Peddling in Temporary Solutions
For the last few years, I’ve been working to make sure all of the students and families in the district have access to wifi. This is a worthy battle, and I hope it becomes one of the focused actions from our spring of emergency remote learning. Having quality broadband in all homes is an issue of justice. Access to information, networks of support, and modern learning are all dependent on this utility. There will be a time when we tell stories in this generation about getting broadband access like those that were told about electricity and indoor plumbing, and unfortunately, the people that received access last will be those that are invisible and marginalized in our country. Groups that include people of color and those living in deep rural poverty.
Why have I been peddling in temporary solutions? Through partnerships, the school district has acquired a large volume of wifi hotspots to support our families with their access needs. There is nothing wrong with a hotspot as a temporary, emergency tool when you are away from your stable, robust wifi, but too many schools and districts are taking a victory laps when they can drive their connectivity score to 97–98% because of these devices. Many of these devices have data throttles, limit the number of users, and aren’t designed to be the ubiquitous access needed for an entire household trying to work from home and complete assignment in our current learning environment and the new version that will emerge in the fall.
Don’t get me wrong. I’m glad we have these partnerships. I excited that our families have something, but we can’t call this a systemic solution to solve the inequality that exists from information scarcity. Hotspots are becoming the new McDonalds (I can use the wifi at McDonalds said no student ever when they were looking for a scholarly place to work and study) or wifi on buses (I want to go sit next to a bus in a parking lot to do my homework said no student ever either.) We have to push for a better solution.
Originally, this piece was going to be called lost, stolen, or broken as that has been the reality for many in our hotspot program. Devices have been misplaced in a move, gone through the wash, been taken from the house by another family member, and every other iteration that you can imagine. This happens to hundreds of things in our households each day, but having this essential tool lost, stolen or broken immediately severs the ability to complete remote learning, have access to telehealth and be connected to family members. The importance of little box can’t be understated.
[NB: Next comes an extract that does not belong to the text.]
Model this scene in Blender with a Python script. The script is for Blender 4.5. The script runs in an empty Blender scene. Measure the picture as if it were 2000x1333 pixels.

So how do we move past temporary solutions that warm our hearts and band-aid a critical need for a utility as needed as water and electricity. We need to find low-cost wired solutions that go beyond the gimmick of many providers. Ten dollars a month for families in need has been peddled by companies, but the hoops to make this a reality are a bridge too far for many in crisis. Hotspots are vulnerable to disappearing. Other media friendly solutions aren’t robust, and they only create temporary good press and some solid photo opportunities.
Schools and districts need to partner with corporations to work through the red tape to provide a wired service to those that need it. The service need to be installed with ease, have plenty of throughput, include support when needed, and allow everyone to experience the type of quality broadband that fuels modern learning. Partners need to allow schools to support the programs financially to avoid additional short and long-term finance burdens on families. Partners need to figure out how the service can move with a family that is forced to a new location. Partners need to want to solve this issue not for business development purposes, but as a community development opportunity. Partners need to avoid utilizing old equipment and cobbling together something that should work for a while, but instead make sure that wiring, routers, and other equipment will grow with evolving technology innovations.
There is justice to creating equal access to information, health, and modern learning. Don’t stop short of design a lasting system that delivers what all families need.